I think changes for swap in fstab will take effect the next time you reboot. You might want to add the swap without rebooting or add it in a way that gives you better feedback if something else is wrong. (You would still need to fix fstab so the swap would be enabled on subsequent reboots).
I think the command to enable the swap before reboot is
sudo /sbin/swapon -U uuid
(replacing uuid with the same value you also edit into fstab).
Alternately, after editing fstab
sudo /sbin/swapon -a
That will use the info you put in fstab.
I'm not sure, but it may be necessary to prepare the swap partition with mkswap before doing the swapon or the reboot.
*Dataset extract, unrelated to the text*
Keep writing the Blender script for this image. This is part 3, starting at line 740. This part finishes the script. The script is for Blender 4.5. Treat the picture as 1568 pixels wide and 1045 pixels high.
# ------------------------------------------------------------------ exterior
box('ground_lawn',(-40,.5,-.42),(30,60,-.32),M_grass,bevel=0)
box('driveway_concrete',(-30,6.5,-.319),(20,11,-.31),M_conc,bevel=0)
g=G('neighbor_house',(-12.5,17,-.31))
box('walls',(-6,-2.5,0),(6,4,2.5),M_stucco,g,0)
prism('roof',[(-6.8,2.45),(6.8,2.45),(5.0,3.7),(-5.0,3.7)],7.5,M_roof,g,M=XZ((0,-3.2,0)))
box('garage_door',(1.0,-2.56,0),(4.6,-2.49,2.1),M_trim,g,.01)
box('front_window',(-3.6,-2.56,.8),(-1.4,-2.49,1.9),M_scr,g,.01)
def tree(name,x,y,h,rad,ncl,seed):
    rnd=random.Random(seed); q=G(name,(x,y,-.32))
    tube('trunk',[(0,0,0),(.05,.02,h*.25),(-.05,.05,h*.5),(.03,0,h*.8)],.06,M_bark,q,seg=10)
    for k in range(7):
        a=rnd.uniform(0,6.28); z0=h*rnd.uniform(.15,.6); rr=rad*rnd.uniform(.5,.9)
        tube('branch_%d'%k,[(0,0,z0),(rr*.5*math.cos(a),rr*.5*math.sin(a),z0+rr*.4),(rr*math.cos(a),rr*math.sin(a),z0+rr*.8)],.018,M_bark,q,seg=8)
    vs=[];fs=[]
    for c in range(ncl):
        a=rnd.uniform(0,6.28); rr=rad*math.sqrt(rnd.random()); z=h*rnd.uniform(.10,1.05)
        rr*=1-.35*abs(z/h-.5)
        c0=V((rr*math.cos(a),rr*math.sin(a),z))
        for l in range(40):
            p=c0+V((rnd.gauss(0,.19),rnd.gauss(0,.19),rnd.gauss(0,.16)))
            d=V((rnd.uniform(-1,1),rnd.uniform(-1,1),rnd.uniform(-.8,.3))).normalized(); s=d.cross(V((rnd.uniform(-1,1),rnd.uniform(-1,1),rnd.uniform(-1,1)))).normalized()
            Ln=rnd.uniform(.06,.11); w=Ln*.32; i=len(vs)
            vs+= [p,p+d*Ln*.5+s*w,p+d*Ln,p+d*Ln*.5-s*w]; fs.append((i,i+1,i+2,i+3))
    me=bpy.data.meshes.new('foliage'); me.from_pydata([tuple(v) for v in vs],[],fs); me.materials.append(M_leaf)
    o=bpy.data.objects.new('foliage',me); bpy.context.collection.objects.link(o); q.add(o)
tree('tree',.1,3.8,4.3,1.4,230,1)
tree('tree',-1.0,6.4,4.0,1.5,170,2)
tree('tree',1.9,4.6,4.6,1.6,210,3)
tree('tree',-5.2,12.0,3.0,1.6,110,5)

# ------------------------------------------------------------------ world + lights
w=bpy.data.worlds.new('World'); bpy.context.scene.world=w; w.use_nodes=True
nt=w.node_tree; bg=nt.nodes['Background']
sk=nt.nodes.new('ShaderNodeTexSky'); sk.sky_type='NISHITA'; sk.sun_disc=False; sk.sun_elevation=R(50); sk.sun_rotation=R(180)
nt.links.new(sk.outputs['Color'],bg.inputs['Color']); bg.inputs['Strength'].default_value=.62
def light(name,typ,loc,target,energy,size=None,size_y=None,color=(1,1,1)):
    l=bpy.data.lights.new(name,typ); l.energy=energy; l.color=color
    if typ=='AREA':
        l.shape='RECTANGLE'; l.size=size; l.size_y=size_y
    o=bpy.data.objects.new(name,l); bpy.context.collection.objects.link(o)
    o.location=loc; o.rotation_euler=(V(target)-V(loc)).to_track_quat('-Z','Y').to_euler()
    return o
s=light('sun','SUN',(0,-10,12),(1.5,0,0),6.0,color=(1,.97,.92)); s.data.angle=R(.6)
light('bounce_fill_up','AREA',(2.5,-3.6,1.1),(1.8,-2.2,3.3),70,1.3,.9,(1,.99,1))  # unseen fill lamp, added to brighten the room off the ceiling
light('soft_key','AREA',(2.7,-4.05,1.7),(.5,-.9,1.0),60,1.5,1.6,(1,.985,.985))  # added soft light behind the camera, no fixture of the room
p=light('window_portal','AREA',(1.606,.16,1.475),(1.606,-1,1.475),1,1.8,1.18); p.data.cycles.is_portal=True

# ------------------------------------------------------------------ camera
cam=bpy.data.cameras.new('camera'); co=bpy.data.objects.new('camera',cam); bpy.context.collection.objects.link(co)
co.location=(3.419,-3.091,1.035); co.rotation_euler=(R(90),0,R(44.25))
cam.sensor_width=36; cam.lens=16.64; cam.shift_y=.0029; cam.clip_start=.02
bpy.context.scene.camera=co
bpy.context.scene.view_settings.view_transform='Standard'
So if swapon fails, try using
sudo /sbin/mkswap /dev/sda6
But first double check that sda6 is really the partition you have reserved for swap (in case something has changed since the fdisk output from post #5).
Actually it does kill processes when out of memory.
Indeed... you can see that on the screen however then it is too late already.
Your output of free -m seems fine.
Your swap is active and should be more then enough.
As I said before, probably this is just getting a little more time before your system crashes anyway.
As disk is used as memory, access will be slower, more swapping will be needed and this is a spiral effect.